Avec le déclenchement de la guerre, l’intégrité chrétienne de Will a été encore mise à l’épreuve. Affermi par son expérience passée, il était déterminé à ne pas porter d’arme à feu. Néanmoins, il a décidé de louer une maison en ville pour que sa femme et ses enfants puissent se rendre facilement à l’école et aux réunions chrétiennes pendant la semaine, et qu’ils n’aient plus à parcourir près de 180 kilomètres par jour dans une région dangereuse.
Une nuit où toute la famille était absente, des guérilleros pénétrèrent par effraction dans la ferme et dérobèrent un certain nombre d’objets. Chose étonnante, ils n’incendièrent pas la maison ni ne causèrent de graves dégâts. Pour quelle raison? Comme ils le dirent aux employés de Will, ils savaient que leur “patron” était Témoin de Jéhovah, que c’était un homme droit et qu’il traitait équitablement ses ouvriers. Ne pensez-vous pas que la réputation de ce chrétien s’est avérée bien plus efficace qu’une arme?

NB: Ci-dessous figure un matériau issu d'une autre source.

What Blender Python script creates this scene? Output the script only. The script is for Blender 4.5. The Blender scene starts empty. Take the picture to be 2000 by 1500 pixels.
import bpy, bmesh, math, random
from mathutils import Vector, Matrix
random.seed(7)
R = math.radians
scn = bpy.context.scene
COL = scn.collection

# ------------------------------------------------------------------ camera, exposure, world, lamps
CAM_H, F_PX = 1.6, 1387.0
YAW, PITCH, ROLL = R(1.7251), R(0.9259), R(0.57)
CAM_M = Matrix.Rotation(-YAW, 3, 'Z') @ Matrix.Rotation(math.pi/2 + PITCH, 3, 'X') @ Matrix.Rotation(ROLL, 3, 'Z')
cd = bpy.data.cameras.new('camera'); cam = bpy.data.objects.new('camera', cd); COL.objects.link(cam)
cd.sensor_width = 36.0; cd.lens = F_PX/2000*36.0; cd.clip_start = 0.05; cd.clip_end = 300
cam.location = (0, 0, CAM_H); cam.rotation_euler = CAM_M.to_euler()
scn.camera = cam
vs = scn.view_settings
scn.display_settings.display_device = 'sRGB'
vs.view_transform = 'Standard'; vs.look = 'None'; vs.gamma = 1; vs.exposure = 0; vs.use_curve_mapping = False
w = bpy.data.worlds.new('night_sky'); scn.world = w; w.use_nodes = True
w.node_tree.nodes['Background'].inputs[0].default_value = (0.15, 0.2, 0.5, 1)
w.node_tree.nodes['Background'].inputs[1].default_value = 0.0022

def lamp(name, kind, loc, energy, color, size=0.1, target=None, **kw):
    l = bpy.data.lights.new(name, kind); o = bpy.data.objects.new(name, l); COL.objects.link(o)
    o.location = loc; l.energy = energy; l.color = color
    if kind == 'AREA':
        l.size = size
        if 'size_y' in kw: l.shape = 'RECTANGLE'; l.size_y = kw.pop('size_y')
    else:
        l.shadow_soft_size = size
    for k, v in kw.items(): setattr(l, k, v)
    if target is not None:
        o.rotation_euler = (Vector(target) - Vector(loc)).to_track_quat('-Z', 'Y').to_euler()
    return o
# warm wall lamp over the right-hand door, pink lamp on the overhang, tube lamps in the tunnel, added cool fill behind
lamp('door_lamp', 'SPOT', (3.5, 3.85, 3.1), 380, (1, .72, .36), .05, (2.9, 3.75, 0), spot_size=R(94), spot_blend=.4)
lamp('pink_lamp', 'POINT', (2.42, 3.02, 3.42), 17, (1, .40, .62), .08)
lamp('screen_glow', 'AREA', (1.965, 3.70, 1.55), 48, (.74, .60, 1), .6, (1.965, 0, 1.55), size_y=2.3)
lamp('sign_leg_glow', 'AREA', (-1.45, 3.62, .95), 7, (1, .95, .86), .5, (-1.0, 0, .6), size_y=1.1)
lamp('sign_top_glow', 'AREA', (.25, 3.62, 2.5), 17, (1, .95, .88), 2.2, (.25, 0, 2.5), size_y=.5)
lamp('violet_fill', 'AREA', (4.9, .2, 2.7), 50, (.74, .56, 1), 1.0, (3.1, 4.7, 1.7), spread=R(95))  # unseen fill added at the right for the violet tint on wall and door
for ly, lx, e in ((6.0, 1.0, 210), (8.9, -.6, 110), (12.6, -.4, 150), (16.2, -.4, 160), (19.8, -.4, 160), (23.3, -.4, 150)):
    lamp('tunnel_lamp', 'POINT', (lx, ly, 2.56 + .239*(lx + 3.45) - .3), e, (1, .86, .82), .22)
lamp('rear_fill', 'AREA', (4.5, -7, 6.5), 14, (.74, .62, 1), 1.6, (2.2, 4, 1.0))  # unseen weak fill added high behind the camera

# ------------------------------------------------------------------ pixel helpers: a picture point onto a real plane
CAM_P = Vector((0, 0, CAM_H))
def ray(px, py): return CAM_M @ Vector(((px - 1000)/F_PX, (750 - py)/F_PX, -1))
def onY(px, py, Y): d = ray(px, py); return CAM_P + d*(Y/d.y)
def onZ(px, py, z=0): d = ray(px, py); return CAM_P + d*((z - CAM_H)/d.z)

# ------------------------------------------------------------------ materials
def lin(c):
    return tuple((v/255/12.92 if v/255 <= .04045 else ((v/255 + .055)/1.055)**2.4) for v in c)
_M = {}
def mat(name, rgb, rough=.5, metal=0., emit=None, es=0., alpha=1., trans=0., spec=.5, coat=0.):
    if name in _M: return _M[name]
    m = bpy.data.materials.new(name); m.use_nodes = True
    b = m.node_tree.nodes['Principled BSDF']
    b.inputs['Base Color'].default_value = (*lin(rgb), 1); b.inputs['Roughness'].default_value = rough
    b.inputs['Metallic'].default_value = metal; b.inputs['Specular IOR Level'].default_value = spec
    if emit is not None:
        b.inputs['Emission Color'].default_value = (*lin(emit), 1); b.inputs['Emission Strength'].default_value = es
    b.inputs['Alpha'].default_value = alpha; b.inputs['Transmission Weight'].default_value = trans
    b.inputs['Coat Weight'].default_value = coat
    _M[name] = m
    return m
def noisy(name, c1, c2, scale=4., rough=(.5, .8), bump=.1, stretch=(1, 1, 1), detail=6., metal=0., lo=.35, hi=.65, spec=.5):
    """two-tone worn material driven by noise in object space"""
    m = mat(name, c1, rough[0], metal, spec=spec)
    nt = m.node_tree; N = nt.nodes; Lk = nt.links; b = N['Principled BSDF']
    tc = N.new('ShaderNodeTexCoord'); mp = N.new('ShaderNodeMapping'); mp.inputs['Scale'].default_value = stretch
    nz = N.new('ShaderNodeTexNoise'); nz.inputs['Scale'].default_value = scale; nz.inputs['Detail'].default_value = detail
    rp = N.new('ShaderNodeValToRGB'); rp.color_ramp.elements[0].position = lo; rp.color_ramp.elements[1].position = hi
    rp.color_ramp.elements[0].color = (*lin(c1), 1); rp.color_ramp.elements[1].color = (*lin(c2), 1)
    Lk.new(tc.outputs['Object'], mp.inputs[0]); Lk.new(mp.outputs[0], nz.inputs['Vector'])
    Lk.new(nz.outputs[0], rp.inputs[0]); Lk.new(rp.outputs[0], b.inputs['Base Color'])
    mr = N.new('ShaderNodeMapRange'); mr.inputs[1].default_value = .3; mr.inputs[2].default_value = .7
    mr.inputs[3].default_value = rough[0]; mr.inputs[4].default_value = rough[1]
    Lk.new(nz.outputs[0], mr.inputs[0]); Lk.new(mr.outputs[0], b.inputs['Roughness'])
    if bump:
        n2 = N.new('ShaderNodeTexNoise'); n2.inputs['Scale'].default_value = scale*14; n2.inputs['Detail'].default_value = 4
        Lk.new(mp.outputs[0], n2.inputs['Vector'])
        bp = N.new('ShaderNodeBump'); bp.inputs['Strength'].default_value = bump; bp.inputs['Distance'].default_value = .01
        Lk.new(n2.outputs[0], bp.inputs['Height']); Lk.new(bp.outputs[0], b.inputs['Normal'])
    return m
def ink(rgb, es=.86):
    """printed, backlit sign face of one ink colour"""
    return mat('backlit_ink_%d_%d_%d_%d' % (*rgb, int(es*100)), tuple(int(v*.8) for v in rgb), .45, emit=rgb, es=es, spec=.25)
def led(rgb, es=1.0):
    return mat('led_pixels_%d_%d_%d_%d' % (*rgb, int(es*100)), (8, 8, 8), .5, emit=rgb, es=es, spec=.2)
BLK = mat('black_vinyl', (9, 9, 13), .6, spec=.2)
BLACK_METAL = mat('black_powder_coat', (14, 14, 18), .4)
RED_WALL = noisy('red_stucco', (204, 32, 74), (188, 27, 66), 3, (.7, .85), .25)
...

Notre protection véritable
Des récits de ce genre démontrent à l’évidence que Jéhovah bénit ceux qui gardent leur neutralité chrétienne et qui refusent de ‘vivre de l’épée’. Il est vrai qu’il permet parfois la mort d’un de ses serviteurs; ainsi, un surveillant de circonscription a été assassiné dans le pays dont nous venons de parler. Néanmoins, le chrétien préfère perdre la vie alors qu’il met toute sa confiance en Jéhovah plutôt que de se laisser asservir par la crainte de l’homme (Matthieu 10:28). L’époque violente que nous traversons ne devrait pas nous pousser à ‘vivre de l’épée’, ou à compter de quelque manière que ce soit sur la protection des armes. La Bible nous donne cette assurance: “Trembler devant les hommes, voilà ce qui tend un piège, mais celui qui se confie en Jéhovah sera protégé.” — Proverbes 29:25.
[Encadré, page 14]
Les chrétiens prennent à cœur le commandement biblique qui leur prescrit de ‘forger leurs épées en socs de charrue’.
[Encadré, page 15]
“Si possible, — pour autant que cela dépend de vous, — vivez en paix avec tous les hommes.”